● **Set problem**
Starting at the line containing "Build this scene", copy each line exactly, ending with the line containing "sc.view_settings.exposure=0.0". Leave out everything else.

********

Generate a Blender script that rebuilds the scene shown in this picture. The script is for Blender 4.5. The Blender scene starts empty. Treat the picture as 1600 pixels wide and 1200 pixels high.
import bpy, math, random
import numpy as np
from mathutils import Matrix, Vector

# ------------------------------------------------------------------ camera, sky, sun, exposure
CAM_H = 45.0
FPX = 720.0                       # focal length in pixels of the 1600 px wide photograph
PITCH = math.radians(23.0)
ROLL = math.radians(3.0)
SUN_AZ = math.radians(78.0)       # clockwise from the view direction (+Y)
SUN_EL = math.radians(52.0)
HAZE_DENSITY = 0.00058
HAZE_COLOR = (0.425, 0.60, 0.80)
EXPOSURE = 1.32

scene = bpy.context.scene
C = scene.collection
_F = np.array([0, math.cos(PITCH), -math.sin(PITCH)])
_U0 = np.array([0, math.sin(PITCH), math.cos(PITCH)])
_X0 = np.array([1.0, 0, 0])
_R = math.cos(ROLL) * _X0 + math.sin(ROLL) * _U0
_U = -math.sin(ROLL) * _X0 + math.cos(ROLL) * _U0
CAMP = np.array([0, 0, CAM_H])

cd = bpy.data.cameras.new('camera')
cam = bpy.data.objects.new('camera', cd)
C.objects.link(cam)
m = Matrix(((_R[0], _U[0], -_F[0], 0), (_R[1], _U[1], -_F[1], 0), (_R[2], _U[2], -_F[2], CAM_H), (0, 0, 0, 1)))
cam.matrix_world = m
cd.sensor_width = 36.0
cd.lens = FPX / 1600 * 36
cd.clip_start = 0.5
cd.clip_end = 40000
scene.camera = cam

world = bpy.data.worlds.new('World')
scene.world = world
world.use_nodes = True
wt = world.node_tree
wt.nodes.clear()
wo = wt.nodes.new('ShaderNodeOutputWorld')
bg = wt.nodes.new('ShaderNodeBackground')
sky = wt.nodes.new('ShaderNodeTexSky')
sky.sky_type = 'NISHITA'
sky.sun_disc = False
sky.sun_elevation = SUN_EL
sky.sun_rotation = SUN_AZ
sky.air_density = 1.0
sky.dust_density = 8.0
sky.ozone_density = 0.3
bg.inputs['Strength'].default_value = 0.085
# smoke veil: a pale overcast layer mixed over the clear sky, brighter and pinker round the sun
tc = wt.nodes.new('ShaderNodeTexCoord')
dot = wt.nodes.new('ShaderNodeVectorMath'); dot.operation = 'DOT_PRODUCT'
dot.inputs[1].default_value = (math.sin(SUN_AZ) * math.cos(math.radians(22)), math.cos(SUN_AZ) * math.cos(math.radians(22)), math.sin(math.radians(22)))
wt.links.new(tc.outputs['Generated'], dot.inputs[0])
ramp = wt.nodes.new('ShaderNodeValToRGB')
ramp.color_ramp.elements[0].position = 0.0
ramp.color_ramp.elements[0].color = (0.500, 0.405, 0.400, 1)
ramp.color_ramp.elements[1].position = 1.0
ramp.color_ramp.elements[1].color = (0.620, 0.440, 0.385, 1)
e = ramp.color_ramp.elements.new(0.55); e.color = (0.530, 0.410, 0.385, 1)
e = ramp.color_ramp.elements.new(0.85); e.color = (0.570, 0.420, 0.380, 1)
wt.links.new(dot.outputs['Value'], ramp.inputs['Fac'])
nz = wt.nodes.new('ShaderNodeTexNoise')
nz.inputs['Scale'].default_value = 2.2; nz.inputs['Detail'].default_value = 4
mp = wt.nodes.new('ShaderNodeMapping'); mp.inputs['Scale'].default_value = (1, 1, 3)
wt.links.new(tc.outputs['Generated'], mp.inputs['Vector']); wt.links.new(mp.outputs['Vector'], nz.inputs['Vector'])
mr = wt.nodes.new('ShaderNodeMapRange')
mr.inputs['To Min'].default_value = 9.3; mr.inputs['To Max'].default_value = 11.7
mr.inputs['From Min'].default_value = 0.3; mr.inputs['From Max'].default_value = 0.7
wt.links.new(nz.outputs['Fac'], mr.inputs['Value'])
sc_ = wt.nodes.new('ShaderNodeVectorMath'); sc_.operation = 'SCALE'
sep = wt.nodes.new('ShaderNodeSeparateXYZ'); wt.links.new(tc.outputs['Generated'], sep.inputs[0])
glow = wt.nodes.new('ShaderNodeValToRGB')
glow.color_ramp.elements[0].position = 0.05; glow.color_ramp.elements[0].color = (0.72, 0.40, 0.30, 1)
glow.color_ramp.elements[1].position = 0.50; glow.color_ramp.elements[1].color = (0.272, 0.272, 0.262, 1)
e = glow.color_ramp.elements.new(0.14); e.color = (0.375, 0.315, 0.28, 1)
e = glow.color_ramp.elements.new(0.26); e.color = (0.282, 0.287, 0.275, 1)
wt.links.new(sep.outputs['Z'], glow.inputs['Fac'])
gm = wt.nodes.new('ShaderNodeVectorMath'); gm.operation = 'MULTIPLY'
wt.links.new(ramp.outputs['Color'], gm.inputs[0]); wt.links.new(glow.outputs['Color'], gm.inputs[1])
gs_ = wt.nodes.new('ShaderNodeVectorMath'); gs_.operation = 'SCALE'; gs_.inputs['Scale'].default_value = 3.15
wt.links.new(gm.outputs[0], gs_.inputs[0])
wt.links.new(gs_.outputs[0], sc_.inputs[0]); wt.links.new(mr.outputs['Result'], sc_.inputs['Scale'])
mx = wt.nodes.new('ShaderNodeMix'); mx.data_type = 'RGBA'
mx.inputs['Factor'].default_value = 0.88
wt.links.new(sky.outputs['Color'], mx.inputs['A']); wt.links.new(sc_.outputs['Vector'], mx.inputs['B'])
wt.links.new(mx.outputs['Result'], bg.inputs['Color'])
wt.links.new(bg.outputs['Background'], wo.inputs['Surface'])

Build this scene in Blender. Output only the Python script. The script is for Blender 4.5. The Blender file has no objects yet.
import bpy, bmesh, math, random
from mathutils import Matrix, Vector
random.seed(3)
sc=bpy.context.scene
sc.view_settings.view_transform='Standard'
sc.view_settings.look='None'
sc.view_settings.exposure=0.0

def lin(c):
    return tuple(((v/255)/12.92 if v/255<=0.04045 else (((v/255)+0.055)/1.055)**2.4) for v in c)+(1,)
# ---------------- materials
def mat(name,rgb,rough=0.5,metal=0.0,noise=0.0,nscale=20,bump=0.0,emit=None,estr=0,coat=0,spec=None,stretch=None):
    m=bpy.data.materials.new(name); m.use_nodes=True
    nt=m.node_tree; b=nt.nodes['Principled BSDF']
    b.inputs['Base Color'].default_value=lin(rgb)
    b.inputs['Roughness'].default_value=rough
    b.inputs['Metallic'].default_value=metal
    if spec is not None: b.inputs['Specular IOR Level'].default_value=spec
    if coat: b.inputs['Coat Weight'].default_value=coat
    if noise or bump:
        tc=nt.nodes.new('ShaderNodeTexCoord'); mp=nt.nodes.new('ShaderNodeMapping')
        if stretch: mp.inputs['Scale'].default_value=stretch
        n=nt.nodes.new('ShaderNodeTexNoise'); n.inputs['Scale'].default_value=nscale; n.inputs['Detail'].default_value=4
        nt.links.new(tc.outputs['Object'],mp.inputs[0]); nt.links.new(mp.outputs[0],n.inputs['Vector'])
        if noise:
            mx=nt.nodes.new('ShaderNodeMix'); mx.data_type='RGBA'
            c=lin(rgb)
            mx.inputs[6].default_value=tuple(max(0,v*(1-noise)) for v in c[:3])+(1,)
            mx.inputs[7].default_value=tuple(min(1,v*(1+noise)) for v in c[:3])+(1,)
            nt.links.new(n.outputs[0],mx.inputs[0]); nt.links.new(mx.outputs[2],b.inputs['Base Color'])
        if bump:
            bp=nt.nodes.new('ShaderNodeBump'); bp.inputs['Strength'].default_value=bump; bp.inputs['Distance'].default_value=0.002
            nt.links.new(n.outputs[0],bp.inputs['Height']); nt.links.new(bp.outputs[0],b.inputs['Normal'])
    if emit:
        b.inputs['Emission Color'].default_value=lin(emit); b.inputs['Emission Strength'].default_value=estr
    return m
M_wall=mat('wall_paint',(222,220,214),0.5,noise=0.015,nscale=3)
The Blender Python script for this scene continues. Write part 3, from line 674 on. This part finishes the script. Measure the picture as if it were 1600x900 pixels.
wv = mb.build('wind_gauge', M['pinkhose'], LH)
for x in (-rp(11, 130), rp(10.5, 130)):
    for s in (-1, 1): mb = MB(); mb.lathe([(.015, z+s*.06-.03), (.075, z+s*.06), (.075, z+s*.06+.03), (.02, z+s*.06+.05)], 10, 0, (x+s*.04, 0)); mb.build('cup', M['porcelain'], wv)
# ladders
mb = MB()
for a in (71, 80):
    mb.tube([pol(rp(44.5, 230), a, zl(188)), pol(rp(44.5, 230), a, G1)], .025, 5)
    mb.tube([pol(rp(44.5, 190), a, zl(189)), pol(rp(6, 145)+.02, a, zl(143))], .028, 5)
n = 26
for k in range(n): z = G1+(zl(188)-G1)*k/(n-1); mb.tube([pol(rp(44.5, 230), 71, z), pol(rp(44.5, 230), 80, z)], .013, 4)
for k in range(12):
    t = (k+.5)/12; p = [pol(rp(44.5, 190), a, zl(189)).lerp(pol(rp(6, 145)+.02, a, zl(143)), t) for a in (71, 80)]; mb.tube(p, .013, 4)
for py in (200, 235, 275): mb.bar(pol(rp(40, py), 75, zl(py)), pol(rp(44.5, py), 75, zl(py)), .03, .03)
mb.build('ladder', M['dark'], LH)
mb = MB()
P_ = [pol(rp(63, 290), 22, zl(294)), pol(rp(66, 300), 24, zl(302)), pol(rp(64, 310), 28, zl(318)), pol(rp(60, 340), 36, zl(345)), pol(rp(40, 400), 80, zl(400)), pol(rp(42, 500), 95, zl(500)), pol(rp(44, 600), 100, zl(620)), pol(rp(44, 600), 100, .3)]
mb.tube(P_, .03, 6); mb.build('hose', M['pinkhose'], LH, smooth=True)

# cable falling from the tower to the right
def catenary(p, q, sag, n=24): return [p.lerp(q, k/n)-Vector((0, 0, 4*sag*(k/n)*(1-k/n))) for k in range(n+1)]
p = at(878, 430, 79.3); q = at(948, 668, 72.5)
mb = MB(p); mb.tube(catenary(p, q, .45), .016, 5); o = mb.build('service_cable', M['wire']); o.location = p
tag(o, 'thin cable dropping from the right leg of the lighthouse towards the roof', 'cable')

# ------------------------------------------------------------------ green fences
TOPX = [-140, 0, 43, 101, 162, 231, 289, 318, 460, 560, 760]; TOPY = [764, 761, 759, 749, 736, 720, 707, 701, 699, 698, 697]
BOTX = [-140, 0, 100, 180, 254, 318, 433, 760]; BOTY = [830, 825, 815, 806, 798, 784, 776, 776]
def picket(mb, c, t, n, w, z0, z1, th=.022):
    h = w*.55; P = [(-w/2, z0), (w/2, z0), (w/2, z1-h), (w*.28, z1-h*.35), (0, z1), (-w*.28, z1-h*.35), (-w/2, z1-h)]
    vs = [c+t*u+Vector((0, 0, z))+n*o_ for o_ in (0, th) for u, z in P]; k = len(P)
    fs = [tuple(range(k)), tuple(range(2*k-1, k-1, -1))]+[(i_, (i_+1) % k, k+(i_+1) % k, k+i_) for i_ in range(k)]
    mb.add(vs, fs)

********

● **Worked answer**
Build this scene in Blender. Output only the Python script. The script is for Blender 4.5. The Blender file has no objects yet.
import bpy, bmesh, math, random
from mathutils import Matrix, Vector
random.seed(3)
sc=bpy.context.scene
sc.view_settings.view_transform='Standard'
sc.view_settings.look='None'
sc.view_settings.exposure=0.0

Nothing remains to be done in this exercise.